Un sorprendente bólido impresionó a media España en la tarde-noche del pasado domingo, 4 de enero, precisamente en el momento que correspondía al máximo de avistamientos de un conjunto de estrellas fugaces conocidas como cuadrántidas y que todos los años nos visitan por estas fechas.

Uno piensa, visto desde el suelo, que los objetos celestes que impactan con nuestro planeta caen desde el cielo. Pero en realidad se trata de un choque entre vehículos en movimiento: la Tierra gira en torno a su eje a una velocidad que en el Ecuador es de casi 2.000 kilómetros por hora, y en nuestras latitudes, de unos 1.000. Pero además se desplaza en torno al Sol, en un año, a una velocidad media algo superior a los 100.000 kilómetros por hora. En ese viaje, la Tierra atraviesa zonas del espacio en las que han quedado restos de otros cuerpos celestes, como los cometas, y por las que además transitan cuerpos rocosos diversos, de tamaños muy variables. Aunque no solemos enterarnos, la colisión del planeta con esta materia extraterrestre nos va literalmente engordando cada año con muchos miles de toneladas de nuevas rocas.

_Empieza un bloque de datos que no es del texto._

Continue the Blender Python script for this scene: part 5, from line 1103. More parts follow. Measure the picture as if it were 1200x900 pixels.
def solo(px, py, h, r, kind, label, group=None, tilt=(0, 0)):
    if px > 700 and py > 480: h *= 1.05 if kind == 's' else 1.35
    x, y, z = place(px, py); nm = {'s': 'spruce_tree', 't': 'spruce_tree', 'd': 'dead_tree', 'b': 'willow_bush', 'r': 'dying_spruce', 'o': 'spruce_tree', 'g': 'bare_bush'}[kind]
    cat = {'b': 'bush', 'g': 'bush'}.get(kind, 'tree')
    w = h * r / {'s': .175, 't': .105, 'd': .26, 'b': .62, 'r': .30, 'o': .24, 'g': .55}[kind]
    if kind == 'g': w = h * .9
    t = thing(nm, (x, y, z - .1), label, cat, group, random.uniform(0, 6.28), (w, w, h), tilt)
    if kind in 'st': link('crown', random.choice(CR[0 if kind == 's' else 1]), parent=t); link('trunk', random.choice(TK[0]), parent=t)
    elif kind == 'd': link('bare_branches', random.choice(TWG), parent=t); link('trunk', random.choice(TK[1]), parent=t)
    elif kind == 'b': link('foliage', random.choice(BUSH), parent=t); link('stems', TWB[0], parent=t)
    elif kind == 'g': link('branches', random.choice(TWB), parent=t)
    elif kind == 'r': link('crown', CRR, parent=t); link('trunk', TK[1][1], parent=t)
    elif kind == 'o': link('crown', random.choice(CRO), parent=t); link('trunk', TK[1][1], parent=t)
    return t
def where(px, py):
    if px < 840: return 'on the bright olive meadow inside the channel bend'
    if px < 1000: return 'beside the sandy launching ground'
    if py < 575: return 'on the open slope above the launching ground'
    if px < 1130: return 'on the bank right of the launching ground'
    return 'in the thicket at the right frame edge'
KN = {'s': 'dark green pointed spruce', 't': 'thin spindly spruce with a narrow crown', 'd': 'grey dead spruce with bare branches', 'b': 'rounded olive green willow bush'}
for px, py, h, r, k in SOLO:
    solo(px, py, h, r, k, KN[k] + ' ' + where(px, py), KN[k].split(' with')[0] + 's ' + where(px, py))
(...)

O sea, que lo que ocurrió el día 4 no sólo era de esperar --las estrellas fugaces de las cuadrántidas no faltaron a su cita-- sino que además es frecuente. Si se calcula que el meteorito que chocó contra nosotros pesaba quizá 50 toneladas, y eso parece mucho, compárese con la cifra total anual de materia interplanetaria que nos cae del cielo cada año: del orden de 200.000 toneladas.

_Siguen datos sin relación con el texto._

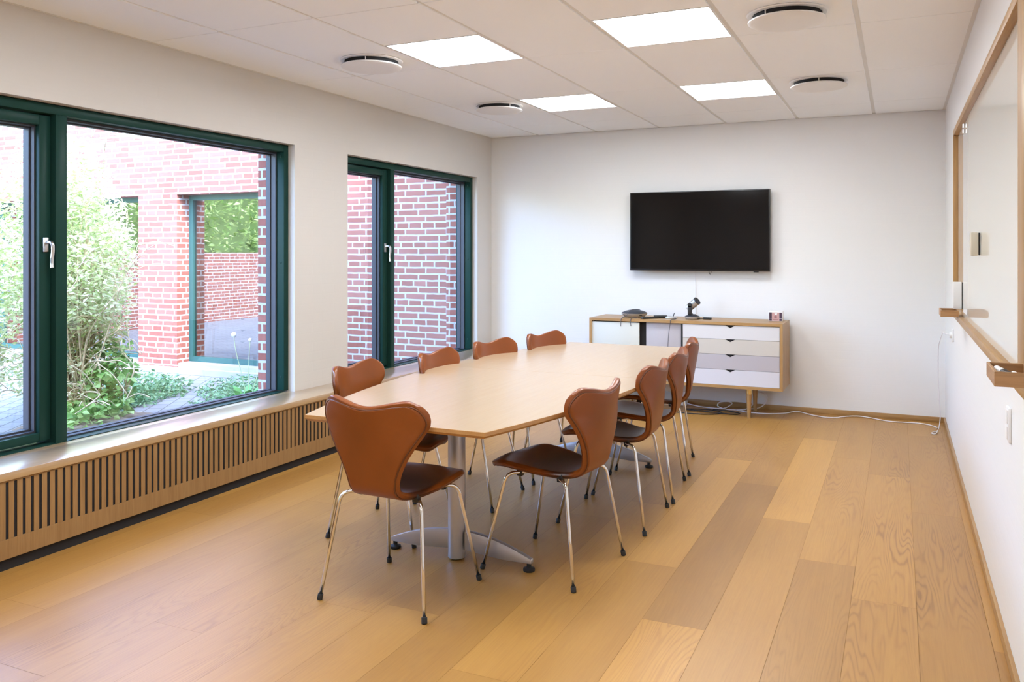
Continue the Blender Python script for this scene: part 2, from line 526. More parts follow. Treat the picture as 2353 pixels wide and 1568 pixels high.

PERO, CLARO, ocurre que nuestro planeta está mal bautizado, porque el 70% de su superficie es de agua. Y la mayoría de esa materia extraterrestre cae al mar. O bien en zonas desérticas. Y rara vez nos es dado contemplar una lluvia de estrellas fugaces tan espectaculares e intensas, y en una superficie tan extensa como la del otro día. De hecho, podría ser que aunque el meteorito inicial se desintegrara en mil pedazos, alguno de éstos haya sobrevivido al choque y pueda ser recogido. Así sabremos un poco más de su origen, y lo podremos clasificar en alguna de las categorías de meteoritos que la ciencia conoce (hemos identificado y estudiado más de 20.000 de ellos en todo el mundo).

En todo caso, lo que sí se puede afirmar con rotundidad es que no se trató de la reentrada de los restos de algún satélite artificial. Ni tiene que ver con la broma de los frigolitos del 2000. Entonces, los primeros de ellos --se cuentan con los dedos de una mano, y sobran dedos-- seguramente procedieron de aviones, y todos los demás fueron bromas más o menos ingeniosas propias de la guasa fina del españolito de a pie que no se resigna a quedarse en el anonimato a poco que se le dé cobertura mediática.

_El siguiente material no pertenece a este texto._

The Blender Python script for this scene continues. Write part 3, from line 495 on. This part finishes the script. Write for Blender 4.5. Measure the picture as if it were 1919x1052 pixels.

Aunque no se encuentren fragmentos de tamaño apreciable del meteorito, la cobertura fotográfica del evento y las declaraciones de miles de testigos van a poder permitir calcular la trayectoria, la velocidad y la posición del cuerpo celeste antes del choque con la Tierra. Y quizá podamos saber con aceptable precisión si procede del cometa que originó los residuos que cada año dan lugar por estas fechas a las cuadrántidas o si, por el contrario, es un fragmento rocoso que procede del cinturón de asteroides existente entre Marte y Júpiter, o desgajado hace tiempo de la Luna o de algún planeta.

EN EL FONDO, cuando sepamos todo eso, quizá ya no tenga el más mínimo interés público, y la información se quede en los archivos de la ciencia. Lo que sí llama la atención es el temor expresado por muchas personas, en el fondo, el mismo que tenía Astérix: que nos caiga el cielo sobre la cabeza. Pero la probabilidad de que nos mate un meteorito de un pedruscazo cósmico es realmente minúscula. Infinitamente menor que la de los accidentes de tráfico.